Separados por siglos y por continentes, Jorge Luis Borges y Jonathan Edwards convergen en un mismo punto: ambos se aventuraron en una exploración sin tregua de lo absoluto y lo eterno.

Separados por siglos y por continentes, Jorge Luis Borges y Jonathan Edwards convergen en un mismo punto: ambos se aventuraron en una exploración sin tregua de lo absoluto y lo eterno.

Borges, un escritor argentino cuyas historias parecen devorar sus propios relatos, y Edwards, un teólogo puritano norteamericano del siglo XVIII, se embarcaron en una búsqueda que trasciende la mera curiosidad humana: intentar comprender aquello que escapa a los límites del tiempo y del espacio.

Borges, con su fascinación por los laberintos, espejos y relojes, ve en Edwards una figura enigmática. Para el teólogo, el universo no es sino un vasto escenario de misericordia y juicio, donde Dios sostiene el destino de los hombres. En esta visión, el Cielo es un privilegio reservado para unos pocos, y el Infierno una amenaza latente para casi todos. En esta doctrina, el mundo es un diseño complejo y absoluto, donde cada vida es un hilo en una tela tejida con precisión implacable.

Borges encuentra en este universo un paralelo con su propia visión de Dios: una araña atrapada en su red, prisionera de un diseño eterno que ella misma creó. Así, el universo de Edwards se convierte en una estructura tan atrapante como un laberinto borgeano, donde cada ser, cada instante, está predestinado. La paradoja para Borges es clara: un Dios omnipotente que, sin embargo, queda atrapado en las leyes eternas de su propia creación. A través de su escritura, Borges nos lleva a cuestionar esta idea, a preguntarnos si, como los personajes de sus cuentos, estamos destinados a vagar en un laberinto sin salida.

Esta fascinación compartida nos revela una verdad inquietante sobre la condición humana: nuestra insaciable necesidad de trascender lo visible y explorar lo eterno. Desde tiempos inmemoriales, los seres humanos hemos sido impulsados por una inquietud que nos distingue de lo puramente material. Nuestra razón nos empuja, a veces violentamente, a formular preguntas sobre el origen y el propósito de todo, un ejercicio que inevitablemente nos lleva a enfrentarnos con el concepto de lo eterno, y, en última instancia, con la idea de Dios.

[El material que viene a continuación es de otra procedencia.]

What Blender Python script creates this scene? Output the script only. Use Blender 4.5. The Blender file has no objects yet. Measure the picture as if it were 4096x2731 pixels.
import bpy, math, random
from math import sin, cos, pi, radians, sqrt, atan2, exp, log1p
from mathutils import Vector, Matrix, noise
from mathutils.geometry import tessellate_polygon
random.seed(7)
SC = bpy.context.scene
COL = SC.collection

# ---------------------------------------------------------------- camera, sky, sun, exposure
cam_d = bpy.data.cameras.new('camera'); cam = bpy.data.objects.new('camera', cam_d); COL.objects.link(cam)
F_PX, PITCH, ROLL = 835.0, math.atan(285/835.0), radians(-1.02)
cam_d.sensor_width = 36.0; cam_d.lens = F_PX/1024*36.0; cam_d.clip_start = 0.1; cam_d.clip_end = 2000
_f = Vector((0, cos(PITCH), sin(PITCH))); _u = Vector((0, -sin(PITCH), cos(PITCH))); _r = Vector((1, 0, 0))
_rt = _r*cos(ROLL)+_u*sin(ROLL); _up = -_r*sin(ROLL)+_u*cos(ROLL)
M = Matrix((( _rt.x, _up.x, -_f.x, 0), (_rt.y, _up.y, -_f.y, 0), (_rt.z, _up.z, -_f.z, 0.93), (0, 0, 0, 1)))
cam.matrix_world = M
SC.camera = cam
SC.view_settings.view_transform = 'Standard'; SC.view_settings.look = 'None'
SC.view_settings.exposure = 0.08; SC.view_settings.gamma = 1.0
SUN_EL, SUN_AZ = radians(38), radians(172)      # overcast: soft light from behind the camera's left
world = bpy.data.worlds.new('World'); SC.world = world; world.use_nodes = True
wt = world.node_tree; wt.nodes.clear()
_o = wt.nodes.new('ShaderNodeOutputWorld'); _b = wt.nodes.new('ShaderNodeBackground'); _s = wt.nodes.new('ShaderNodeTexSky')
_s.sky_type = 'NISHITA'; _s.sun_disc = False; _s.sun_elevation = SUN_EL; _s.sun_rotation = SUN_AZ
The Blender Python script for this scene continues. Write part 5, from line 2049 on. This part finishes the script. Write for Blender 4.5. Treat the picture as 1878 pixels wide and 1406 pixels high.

El papel de Dios en nuestras vidas se convierte en una elección personal: podemos enfrentarnos a esta figura y tratar de comprender qué tiene para decir, o ignorarla y elegir otro camino. Pero, independientemente de la decisión que tomemos, todos nos vemos obligados a considerar su existencia en algún momento. Poetas, escritores, filósofos y teólogos se han visto confrontados con la presencia de Dios en sus búsquedas de significado y comprensión. Para Borges, Dios era una figura atrapada en su propia creación; para Edwards, era quien sostenía nuestras vidas con amor y misericordia, aun cuando somos pecadores.

En última instancia, Borges y Edwards representan dos perspectivas de la misma búsqueda: el intento humano de comprender la eternidad. A través de ellos, comprendemos que no importa cuán radicales o diferentes puedan parecer sus visiones, en el fondo, ambos enfrentaron el mismo misterio que sigue sin resolverse para muchos, pero para nosotros el camino y la respuesta siguen siendo sinónimos a lo que hemos nombrado en cada párrafo, Dios.

Borges le hizo un poema a Jonathan Edwards, aparece en el libro "El otro, el mismo" (1964).

Lejos de la ciudad, lejos del foro
clamoroso y del tiempo, que es mudanza,
Edwards, eterno ya, sueña y avanza
a la sombra de árboles de oro.

Hoy es mañana y es ayer. No hay una
cosa de Dios en el sereno ambiente
que no le exalte misteriosamente,
el oro de la tarde o de la luna.

Piensa feliz que el mundo es un eterno
instrumento de ira y que el ansiado
cielo para unos pocos fue creado
y casi para todos el infierno.

En el centro puntual de la maraña
hay otro prisionero, Dios, la Araña.